* Short problem:
Pictures are not part of the copy. Retype the lines from the first one through the line that contains "scene = bpy.context.scene".

:: Provided data ::

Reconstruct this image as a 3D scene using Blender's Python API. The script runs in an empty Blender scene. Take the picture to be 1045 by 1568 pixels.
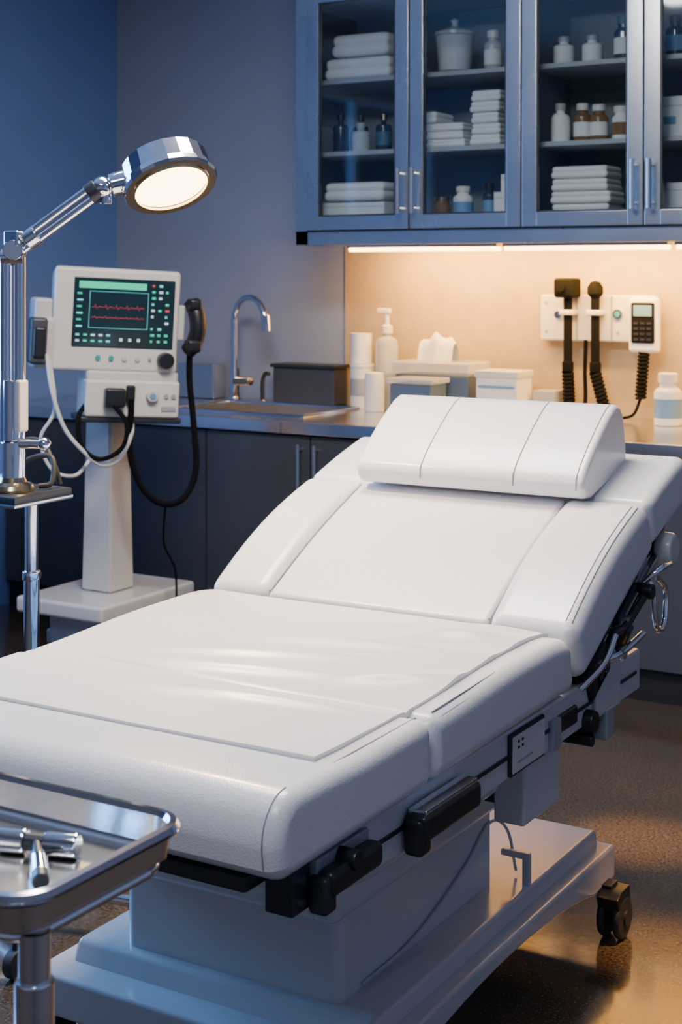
import bpy, bmesh, math, random
from mathutils import Vector, Matrix
random.seed(4)
scene = bpy.context.scene

# ------------------------------------------------------------------ materials
def pm(name, col, rough=0.5, metal=0.0, bump=0.0, bscale=200.0, var=0.0, vscale=4.0, coat=0.0,
       emis=None, estr=0.0, alpha=1.0, trans=0.0, rvar=0.0, btype='noise', bdist=.002, spec=.5):
    m = bpy.data.materials.new(name); m.use_nodes = True
    nt = m.node_tree; b = nt.nodes['Principled BSDF']
    b.inputs['Base Color'].default_value = (*col, 1)
    b.inputs['Roughness'].default_value = rough
    b.inputs['Metallic'].default_value = metal
    b.inputs['Specular IOR Level'].default_value = spec
    b.inputs['Coat Weight'].default_value = coat
    b.inputs['Coat Roughness'].default_value = 0.15
    b.inputs['Transmission Weight'].default_value = trans
    b.inputs['Alpha'].default_value = alpha
    if emis:
        b.inputs['Emission Color'].default_value = (*emis, 1)
        b.inputs['Emission Strength'].default_value = estr
    tc = nt.nodes.new('ShaderNodeTexCoord')
    n = nt.nodes.new('ShaderNodeTexNoise'); n.inputs['Scale'].default_value = vscale
    n.inputs['Detail'].default_value = 5
    nt.links.new(tc.outputs['Object'], n.inputs['Vector'])
    mx = nt.nodes.new('ShaderNodeMix'); mx.data_type = 'RGBA'
    v = max(var, 0.02)
    mx.inputs['A'].default_value = (*[c*(1-v) for c in col], 1)
    mx.inputs['B'].default_value = (*[min(1, c*(1+v)) for c in col], 1)
    nt.links.new(n.outputs['Fac'], mx.inputs['Factor'])
    nt.links.new(mx.outputs['Result'], b.inputs['Base Color'])
    if rvar:
        mr = nt.nodes.new('ShaderNodeMapRange')
        mr.inputs['To Min'].default_value = max(0, rough-rvar); mr.inputs['To Max'].default_value = rough+rvar
        nt.links.new(n.outputs['Fac'], mr.inputs['Value']); nt.links.new(mr.outputs['Result'], b.inputs['Roughness'])
    if bump:
        if btype == 'vor':
            t = nt.nodes.new('ShaderNodeTexVoronoi'); out = 'Distance'
        else:
            t = nt.nodes.new('ShaderNodeTexNoise'); out = 'Fac'
        t.inputs['Scale'].default_value = bscale
        nt.links.new(tc.outputs['Object'], t.inputs['Vector'])
        bp = nt.nodes.new('ShaderNodeBump'); bp.inputs['Strength'].default_value = bump
        bp.inputs['Distance'].default_value = bdist
        nt.links.new(t.outputs[out], bp.inputs['Height']); nt.links.new(bp.outputs['Normal'], b.inputs['Normal'])
    return m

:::

* Result of this task:
Reconstruct this image as a 3D scene using Blender's Python API. The script runs in an empty Blender scene. Take the picture to be 1045 by 1568 pixels.
import bpy, bmesh, math, random
from mathutils import Vector, Matrix
random.seed(4)
scene = bpy.context.scene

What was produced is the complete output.